Friday, December 24, 2004


When I received John Blakeman's last letter about his conversation with Tess Parent, the Audubon scientist, I assumed he had been sent the plans. But just to be sure I sent him a link to a site where they had been posted. Here is his wonderful, comforting, optimistic response.


My wife and I were en route to Louisville when we were diverted by the extreme snowstorm that hit Ohio, Indiana, and Kentucky two days ago. We were confined to a motel, with no access to the outside world. We escaped today, and I'm writing from my daughter's in Ft Wayne, Indiana. Thank you for getting the nest structure plans to me. This is the first that I've seen them.

In short, they are probably perfect, as good as could be designed. I'm very pleased with what I see. There will be no structural problems of any sort. The nest bowl can be effectively formed by the birds, and flights to and from the new nest will be completely un-hindered. It looks very acceptable.

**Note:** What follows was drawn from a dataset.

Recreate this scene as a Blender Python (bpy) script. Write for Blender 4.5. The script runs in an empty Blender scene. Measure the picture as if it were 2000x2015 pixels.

Here's what I predict. If the pair chooses -- and I believe they should -- nesting should resume. I can envision the birds extending the sticks right to the outer edge of the new structure, which is now 26.5 inches from the building wall at the back of the nest. The birds will like this. Formerly, the nest was parked on a rather narrow ledge. Obviously, it worked. But from ledge nests I've studied in Nevada and Idaho, and from typical Eastern nest dimensions (up to 30 inches in diameter), the pair will delightfully extend the outer rim of the nest onto the new angled rods that point away from the building. And as hoped for, these rods will firmly support the nest, keeping it from falling over the front.

This is a very fine design. It will work. If the birds don't nest there this year, it's not because of this new structure. It will be for some other, unrelated reason.

I'm very pleased with both the materials and the design. For this site, for this pair, this should work.

But this should not be necessarily regarded as a model for any future nest structure for any other NYC or other urban red-tail nest. Pale Male selected this site for unknown reasons. As those who study Western red-tail ledge nests know, this nest site is much too high above the ground, and it is also on a rounded surface that slopes off precipitously on both sides. The narrowness of the "ledge" is not favorable. The new structure obviates that a bit.

But red-tails being red-tails, they frequently don't conform to the pronouncements of "experts" like me. That makes studying them so delightful. The birds so frequently come up with new and unique behaviors that allow them to succeed in ways never seen before. Red-tails seldom capture pigeons, but this pair has learned the feat well. Once, I found a red-tail that built a nest just 20 ft off the ground, with numerous more "perfect" nest trees nearby. The pair raised and fledged a pair of eyasses. So, red-tails are capable of many things not so commonly observed. Pale Male and his mates have shown that repeatedly. They should be happy with what they see when they now soar past 927 Fifth Avenue.

I will follow their nesting developments from afar, knowing that everyone has done all that could and should have been done. It's all now in Nature's Hands once again.

I thank you for your allowing me as a distant outsider to post my observations. My best wishes, once again, to all.